| Exercise brief |
All of the data below must be repeated exactly.

• • • • • • •

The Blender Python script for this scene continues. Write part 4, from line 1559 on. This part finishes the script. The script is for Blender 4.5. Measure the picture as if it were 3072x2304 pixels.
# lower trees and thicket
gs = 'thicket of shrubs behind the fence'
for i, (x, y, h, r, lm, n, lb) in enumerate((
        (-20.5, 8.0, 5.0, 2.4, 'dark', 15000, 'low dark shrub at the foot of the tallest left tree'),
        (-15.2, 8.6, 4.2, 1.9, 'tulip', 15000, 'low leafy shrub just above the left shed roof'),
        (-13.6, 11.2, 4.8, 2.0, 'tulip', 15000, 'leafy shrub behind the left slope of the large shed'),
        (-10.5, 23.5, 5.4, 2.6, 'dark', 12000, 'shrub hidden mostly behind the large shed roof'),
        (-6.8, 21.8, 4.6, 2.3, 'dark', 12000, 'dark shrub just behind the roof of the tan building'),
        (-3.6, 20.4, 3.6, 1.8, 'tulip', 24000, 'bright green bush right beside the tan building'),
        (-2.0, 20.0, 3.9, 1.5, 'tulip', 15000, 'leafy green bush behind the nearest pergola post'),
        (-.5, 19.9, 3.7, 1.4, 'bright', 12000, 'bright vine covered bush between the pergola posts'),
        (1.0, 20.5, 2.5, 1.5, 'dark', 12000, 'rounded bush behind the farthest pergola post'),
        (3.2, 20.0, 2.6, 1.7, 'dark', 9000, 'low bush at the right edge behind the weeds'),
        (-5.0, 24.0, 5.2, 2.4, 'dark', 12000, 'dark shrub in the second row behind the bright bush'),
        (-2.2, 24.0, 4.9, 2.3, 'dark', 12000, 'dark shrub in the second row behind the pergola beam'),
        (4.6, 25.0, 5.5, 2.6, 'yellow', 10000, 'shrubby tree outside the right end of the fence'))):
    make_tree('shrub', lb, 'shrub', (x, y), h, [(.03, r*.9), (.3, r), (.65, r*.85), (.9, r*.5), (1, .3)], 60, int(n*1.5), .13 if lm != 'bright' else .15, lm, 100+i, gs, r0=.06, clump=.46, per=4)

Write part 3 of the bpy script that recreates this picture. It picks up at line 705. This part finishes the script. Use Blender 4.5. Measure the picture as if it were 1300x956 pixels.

• • • • • • •

| Worked answer |
The Blender Python script for this scene continues. Write part 4, from line 1559 on. This part finishes the script. The script is for Blender 4.5. Measure the picture as if it were 3072x2304 pixels.
# lower trees and thicket
gs = 'thicket of shrubs behind the fence'
for i, (x, y, h, r, lm, n, lb) in enumerate((
        (-20.5, 8.0, 5.0, 2.4, 'dark', 15000, 'low dark shrub at the foot of the tallest left tree'),
        (-15.2, 8.6, 4.2, 1.9, 'tulip', 15000, 'low leafy shrub just above the left shed roof'),
        (-13.6, 11.2, 4.8, 2.0, 'tulip', 15000, 'leafy shrub behind the left slope of the large shed'),
        (-10.5, 23.5, 5.4, 2.6, 'dark', 12000, 'shrub hidden mostly behind the large shed roof'),
        (-6.8, 21.8, 4.6, 2.3, 'dark', 12000, 'dark shrub just behind the roof of the tan building'),
        (-3.6, 20.4, 3.6, 1.8, 'tulip', 24000, 'bright green bush right beside the tan building'),
        (-2.0, 20.0, 3.9, 1.5, 'tulip', 15000, 'leafy green bush behind the nearest pergola post'),
        (-.5, 19.9, 3.7, 1.4, 'bright', 12000, 'bright vine covered bush between the pergola posts'),
        (1.0, 20.5, 2.5, 1.5, 'dark', 12000, 'rounded bush behind the farthest pergola post'),
        (3.2, 20.0, 2.6, 1.7, 'dark', 9000, 'low bush at the right edge behind the weeds'),
        (-5.0, 24.0, 5.2, 2.4, 'dark', 12000, 'dark shrub in the second row behind the bright bush'),
        (-2.2, 24.0, 4.9, 2.3, 'dark', 12000, 'dark shrub in the second row behind the pergola beam'),
        (4.6, 25.0, 5.5, 2.6, 'yellow', 10000, 'shrubby tree outside the right end of the fence'))):
    make_tree('shrub', lb, 'shrub', (x, y), h, [(.03, r*.9), (.3, r), (.65, r*.85), (.9, r*.5), (1, .3)], 60, int(n*1.5), .13 if lm != 'bright' else .15, lm, 100+i, gs, r0=.06, clump=.46, per=4)

Write part 3 of the bpy script that recreates this picture. It picks up at line 705. This part finishes the script. Use Blender 4.5. Measure the picture as if it were 1300x956 pixels.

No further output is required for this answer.